A. The one who "overcomes" would receive "hidden manna". Manna was the food from heaven that God gave to the Israelites as they wandered in the wilderness for forty years. It’s “hidden” perhaps in the same sense that Jesus spoke of when sitting at the well in Samaria. He had just testified of Himself to a woman that had come to draw water there; and when the disciples came later and found Him, and when they offered Him some of the food they had bought in town, He said that He had food to eat that they do not know about (John 4:32); and explained that His food was to do the will of Him who sent Him and to accomplish His work (v. 34). Perhaps the “hidden manna” Jesus speaks of is this very same “food”—the eternal joy and satisfaction that will come from having faithfully served God as His witnesses in the world. That’s quite an alternative to ‘meat served to idols’!
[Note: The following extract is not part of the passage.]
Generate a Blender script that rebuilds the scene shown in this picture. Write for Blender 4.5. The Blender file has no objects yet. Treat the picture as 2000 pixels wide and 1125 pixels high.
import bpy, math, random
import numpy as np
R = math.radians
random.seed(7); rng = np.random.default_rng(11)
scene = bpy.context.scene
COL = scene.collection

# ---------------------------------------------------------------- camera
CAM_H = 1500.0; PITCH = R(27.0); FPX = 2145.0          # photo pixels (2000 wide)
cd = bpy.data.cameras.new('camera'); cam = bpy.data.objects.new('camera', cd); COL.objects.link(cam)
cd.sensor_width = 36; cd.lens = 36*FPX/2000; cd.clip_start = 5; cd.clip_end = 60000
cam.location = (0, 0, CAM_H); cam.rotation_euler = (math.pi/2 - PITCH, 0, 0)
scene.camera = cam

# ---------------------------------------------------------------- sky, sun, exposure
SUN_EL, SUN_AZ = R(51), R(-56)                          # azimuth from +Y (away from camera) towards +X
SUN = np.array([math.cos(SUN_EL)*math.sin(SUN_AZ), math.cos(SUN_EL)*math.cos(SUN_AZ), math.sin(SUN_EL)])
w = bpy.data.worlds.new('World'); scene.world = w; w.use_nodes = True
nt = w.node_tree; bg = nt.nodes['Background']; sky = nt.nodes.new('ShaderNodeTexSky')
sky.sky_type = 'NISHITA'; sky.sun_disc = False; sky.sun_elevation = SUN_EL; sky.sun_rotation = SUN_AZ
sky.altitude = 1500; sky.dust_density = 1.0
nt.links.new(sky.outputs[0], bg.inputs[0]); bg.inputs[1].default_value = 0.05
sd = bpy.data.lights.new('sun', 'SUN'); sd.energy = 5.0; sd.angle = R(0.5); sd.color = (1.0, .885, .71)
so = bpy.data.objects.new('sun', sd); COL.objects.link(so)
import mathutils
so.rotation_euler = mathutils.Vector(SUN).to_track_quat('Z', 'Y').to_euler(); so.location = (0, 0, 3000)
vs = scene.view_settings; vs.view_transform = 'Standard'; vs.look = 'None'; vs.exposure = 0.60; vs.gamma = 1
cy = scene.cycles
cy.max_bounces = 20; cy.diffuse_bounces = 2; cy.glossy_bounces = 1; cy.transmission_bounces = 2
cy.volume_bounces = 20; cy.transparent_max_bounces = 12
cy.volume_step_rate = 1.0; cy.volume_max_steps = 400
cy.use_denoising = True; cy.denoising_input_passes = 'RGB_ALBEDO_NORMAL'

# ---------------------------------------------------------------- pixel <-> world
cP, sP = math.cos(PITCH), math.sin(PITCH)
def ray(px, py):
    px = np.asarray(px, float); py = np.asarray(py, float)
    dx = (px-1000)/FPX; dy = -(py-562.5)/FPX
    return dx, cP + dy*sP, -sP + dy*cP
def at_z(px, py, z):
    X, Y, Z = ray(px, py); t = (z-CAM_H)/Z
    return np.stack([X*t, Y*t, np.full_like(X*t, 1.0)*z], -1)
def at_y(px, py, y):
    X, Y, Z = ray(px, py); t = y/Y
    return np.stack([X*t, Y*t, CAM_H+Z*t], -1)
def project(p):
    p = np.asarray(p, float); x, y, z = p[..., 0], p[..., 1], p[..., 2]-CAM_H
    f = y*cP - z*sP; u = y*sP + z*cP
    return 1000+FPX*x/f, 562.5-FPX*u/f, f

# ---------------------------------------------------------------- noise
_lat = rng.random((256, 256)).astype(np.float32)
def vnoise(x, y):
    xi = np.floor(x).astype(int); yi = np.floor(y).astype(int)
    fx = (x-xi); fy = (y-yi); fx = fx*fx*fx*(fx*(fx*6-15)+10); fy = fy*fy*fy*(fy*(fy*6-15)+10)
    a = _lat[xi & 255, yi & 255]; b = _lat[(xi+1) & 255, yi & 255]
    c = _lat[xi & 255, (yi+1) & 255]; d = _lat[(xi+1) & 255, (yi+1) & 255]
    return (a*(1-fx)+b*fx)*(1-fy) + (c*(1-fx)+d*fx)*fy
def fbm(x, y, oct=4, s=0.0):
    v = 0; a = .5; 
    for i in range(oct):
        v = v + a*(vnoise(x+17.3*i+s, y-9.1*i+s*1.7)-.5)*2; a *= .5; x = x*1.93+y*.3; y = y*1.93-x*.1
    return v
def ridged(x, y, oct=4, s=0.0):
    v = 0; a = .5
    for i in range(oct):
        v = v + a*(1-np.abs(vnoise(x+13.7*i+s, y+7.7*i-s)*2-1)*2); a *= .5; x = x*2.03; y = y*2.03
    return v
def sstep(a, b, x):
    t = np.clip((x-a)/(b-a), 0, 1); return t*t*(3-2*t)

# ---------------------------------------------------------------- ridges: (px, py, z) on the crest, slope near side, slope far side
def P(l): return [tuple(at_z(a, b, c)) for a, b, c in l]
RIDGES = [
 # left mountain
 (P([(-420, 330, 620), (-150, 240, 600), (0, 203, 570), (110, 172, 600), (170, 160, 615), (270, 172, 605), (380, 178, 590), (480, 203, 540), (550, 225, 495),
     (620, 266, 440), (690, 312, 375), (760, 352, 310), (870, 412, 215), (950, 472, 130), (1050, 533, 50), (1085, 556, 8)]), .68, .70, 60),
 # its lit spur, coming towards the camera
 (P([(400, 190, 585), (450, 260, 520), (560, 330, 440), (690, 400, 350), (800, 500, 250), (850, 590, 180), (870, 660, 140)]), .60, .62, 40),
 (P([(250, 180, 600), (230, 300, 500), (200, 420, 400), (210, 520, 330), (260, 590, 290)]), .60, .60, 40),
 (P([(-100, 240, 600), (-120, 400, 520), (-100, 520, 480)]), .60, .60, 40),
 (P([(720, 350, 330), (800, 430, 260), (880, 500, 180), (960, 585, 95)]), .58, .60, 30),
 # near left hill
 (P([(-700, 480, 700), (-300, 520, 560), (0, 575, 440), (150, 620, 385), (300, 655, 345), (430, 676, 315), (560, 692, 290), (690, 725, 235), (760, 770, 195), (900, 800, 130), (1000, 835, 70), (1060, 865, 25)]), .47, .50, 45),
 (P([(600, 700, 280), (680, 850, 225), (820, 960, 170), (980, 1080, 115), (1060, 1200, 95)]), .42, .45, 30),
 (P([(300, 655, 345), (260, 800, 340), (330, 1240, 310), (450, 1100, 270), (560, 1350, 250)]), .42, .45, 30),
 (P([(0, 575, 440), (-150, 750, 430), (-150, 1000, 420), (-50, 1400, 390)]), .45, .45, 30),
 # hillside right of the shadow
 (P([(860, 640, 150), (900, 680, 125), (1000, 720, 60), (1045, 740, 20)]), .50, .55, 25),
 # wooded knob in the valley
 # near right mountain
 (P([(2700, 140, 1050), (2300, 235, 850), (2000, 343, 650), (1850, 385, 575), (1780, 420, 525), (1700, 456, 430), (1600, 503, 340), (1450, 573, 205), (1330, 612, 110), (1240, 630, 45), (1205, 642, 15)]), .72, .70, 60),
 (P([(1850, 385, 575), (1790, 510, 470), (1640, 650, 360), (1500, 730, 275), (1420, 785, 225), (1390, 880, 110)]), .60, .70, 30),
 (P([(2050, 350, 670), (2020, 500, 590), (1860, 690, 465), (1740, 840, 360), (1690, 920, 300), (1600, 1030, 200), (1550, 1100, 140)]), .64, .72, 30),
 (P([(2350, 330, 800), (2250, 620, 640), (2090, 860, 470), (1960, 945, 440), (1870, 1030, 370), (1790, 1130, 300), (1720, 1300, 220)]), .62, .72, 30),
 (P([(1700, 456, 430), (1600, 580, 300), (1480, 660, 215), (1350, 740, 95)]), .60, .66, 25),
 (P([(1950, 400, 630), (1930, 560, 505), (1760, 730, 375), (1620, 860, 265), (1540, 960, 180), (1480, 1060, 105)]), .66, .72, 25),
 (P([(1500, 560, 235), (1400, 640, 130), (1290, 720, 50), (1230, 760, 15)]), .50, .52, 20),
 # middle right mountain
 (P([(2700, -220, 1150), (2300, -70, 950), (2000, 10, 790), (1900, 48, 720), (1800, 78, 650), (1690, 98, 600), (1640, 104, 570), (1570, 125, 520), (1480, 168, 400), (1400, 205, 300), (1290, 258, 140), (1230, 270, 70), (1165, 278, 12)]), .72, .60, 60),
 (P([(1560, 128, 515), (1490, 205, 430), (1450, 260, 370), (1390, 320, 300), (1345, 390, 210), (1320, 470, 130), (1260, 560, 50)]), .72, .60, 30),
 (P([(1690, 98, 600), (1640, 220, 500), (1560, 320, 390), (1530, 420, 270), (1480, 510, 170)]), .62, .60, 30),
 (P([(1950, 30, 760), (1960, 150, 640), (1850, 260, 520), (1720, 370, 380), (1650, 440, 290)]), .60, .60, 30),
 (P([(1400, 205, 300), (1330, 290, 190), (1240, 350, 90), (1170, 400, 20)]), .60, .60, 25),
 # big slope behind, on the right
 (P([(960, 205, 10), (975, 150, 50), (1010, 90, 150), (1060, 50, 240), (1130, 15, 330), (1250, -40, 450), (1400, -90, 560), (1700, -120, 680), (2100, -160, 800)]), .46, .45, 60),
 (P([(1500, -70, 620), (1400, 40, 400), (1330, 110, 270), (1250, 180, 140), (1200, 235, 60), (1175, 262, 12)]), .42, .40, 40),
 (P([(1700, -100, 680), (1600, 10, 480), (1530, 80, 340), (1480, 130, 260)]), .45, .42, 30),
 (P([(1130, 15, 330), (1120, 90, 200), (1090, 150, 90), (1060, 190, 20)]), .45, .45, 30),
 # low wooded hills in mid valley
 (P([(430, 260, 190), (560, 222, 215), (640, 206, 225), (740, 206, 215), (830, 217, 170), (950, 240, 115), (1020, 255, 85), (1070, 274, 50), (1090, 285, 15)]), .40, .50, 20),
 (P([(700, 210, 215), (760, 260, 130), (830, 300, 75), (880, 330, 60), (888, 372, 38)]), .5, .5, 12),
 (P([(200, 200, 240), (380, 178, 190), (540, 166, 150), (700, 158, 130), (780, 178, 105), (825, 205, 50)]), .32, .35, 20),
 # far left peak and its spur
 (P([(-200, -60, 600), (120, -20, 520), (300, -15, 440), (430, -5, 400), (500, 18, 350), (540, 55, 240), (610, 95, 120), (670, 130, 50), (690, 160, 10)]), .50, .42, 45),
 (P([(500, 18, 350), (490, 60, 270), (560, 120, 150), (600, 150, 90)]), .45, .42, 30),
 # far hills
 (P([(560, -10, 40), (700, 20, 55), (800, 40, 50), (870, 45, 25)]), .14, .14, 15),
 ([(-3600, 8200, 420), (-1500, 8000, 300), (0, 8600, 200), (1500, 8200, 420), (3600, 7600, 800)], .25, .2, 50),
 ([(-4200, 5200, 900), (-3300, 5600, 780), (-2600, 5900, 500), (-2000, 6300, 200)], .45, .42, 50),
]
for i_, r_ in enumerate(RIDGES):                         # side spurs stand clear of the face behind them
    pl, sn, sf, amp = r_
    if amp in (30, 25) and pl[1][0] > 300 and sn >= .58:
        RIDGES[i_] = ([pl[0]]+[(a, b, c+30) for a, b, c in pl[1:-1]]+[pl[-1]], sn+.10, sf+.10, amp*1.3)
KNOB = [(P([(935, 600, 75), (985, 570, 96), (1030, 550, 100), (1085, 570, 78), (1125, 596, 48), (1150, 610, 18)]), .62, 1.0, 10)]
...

B. He also promised "white stone, and on the stone a new name written which no one knows except Him who receives it". The Christians in Pergamos would have most likely understood this to be similar to the sort of ‘tokens’ that the Roman government would distribute to people that it wanted to favor. This “white stone” would have given them a free pass to many benefits—such as free food, or entry into important civic events. It was a mark of honor for a citizen to be given such a token. It might have been that Christians who refused to participate in the worship of the false gods of their culture, or to worship the emperor, were denied such “tokens” in their culture— along with the benefits awarded other citizens. But Jesus promises to favor His faithful “overcomer's” with a free pass to the “marriage supper of the Lamb” (Rev. 19:9). The new name attached to that stone was probably promised because they had “lost their name” in the sense of losing their rights and privileges as citizens. But Jesus promises a “new name” known only to them and, of course, Jesus Himself; and with that new name comes all the privileges and benefits that accompany being a citizen of the Kingdom of Jesus Christ.